B.C. is an Asia-Pacific facing province, Lee said, which is important in continuing to attract trade and investment here and support the province's ports, highways, and pipeline systems.

“I want to continue to find the right level of collaboration and partnership to attract more trade and investment here. We have the infrastructure,” he said.

At the same time, Lee said regional economic plans are needed throughout the province to build out populations and economies in rural B.C. that extract and help deliver provincial resources to market. 

“We're connected in this,” he said. “As a provincial government, as a political party, we need to work with municipal partners, regional districts, federal partners for stronger planning to get on same page.”

The BC Liberals will vote on a new leader Feb. 1 to 13, ahead of the next legislative session set to start Feb. 13. Also in the running are MLAs Todd Stone, Michael de Jong, Andrew Wilkinson, and Sam Sullivan, as is former Conservative MP and Surrey mayor Dianne Watts. 

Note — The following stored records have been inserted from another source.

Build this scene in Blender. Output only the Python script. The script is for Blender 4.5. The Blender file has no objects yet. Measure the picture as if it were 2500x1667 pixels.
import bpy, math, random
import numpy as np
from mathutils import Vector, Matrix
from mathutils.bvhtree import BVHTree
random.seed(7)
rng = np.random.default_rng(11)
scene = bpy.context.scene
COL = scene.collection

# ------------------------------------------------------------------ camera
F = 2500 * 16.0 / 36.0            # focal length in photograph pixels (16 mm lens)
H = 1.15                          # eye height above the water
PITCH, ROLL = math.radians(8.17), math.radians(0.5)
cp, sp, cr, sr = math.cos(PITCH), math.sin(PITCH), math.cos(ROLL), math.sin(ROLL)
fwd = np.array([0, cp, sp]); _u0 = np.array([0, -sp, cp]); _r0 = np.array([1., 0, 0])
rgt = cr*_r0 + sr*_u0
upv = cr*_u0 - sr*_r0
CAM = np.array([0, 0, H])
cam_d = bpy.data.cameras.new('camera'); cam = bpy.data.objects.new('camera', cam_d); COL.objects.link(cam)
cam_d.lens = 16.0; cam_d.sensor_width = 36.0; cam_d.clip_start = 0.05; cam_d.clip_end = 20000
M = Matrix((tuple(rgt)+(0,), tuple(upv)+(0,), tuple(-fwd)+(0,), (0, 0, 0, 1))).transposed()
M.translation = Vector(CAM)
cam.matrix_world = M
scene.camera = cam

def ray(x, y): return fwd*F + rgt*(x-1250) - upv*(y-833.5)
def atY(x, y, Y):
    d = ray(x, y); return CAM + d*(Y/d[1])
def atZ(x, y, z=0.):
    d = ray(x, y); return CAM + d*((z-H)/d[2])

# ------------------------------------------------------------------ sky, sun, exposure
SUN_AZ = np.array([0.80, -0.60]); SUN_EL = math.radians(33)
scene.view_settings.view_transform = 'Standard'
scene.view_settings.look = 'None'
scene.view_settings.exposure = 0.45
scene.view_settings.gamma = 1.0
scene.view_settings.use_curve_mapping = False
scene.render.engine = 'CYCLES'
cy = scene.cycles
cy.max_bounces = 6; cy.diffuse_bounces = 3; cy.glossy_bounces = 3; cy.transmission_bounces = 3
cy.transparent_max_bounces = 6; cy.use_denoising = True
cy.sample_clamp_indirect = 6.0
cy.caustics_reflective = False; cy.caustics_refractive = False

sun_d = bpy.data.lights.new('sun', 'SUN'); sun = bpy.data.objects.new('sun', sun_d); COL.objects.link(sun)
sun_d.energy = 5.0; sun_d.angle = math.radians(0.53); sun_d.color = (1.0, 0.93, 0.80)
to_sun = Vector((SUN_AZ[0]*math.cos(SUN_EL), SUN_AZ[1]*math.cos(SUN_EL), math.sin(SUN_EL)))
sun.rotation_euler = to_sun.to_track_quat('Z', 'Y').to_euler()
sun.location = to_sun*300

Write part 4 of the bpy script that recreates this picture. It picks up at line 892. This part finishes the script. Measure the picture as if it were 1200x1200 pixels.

Peace River North and South Liberal MLAs Dan Davies and Mike Bernier have endorsed de Jong, the former finance minister.

On Site C

“I'm in favour of Site C. I believe that Site C is more than just about jobs. Those are important, and the 2,200 jobs that were at stake, that was important. But it's also about clean, renewable power for generations to come. We need to continue to support that. In terms of resource extraction in this province, we have an advantage in this province and that is the hydroelectric system. We need to further that as we continue to look at ways to lower our carbon footprint."

On natural gas

"We're strong here, in terms of the Horn River and Montney reserves. The opportunities we have in the province we need to continue as a province to support that build out."

On forestry

"Forestry has been through some interesting cycles here, challenges with the pine beetle, forest fires, the current status with NAFTA, softwood lumber negotiations. We need to continue to support that industry though in ways that bring more value added products to our wood as it’s getting shipped out of Prince Rupert or otherwise. I think there are opportunities there. I see those opportunities within the Asia Pacific as well."

On agriculture

"We need to raise our agriculture spending to meet the national average. British Columbia is below the national average even in terms of how much as a provincial government we spend on agriculture. We need to promote more marketing, the innovation, in terms of new breeds of tree fruits, for example, and modern management. I believe as a province we should be spending more money on agriculture to support that industry, and iv'e said in my platform it's going to be about $100 million over five years to do that."

On technology

"I think technology is in the resource industry, in terms of new ways of doing things. There's a real strength there. I used to be the chair of the UBC alumni board and I recognize the importance of having UBCO in Kelowna, and obviously we have UNBC, we have a network of colleges and universities all over this province. We should be supporting the innovation and research and technology advancement and entrepreneurship through that network. Working with local companies, young people who want to stay in their region, that's another way of getting critical mass, whether its healthcare professionals or young people wanting to build a business."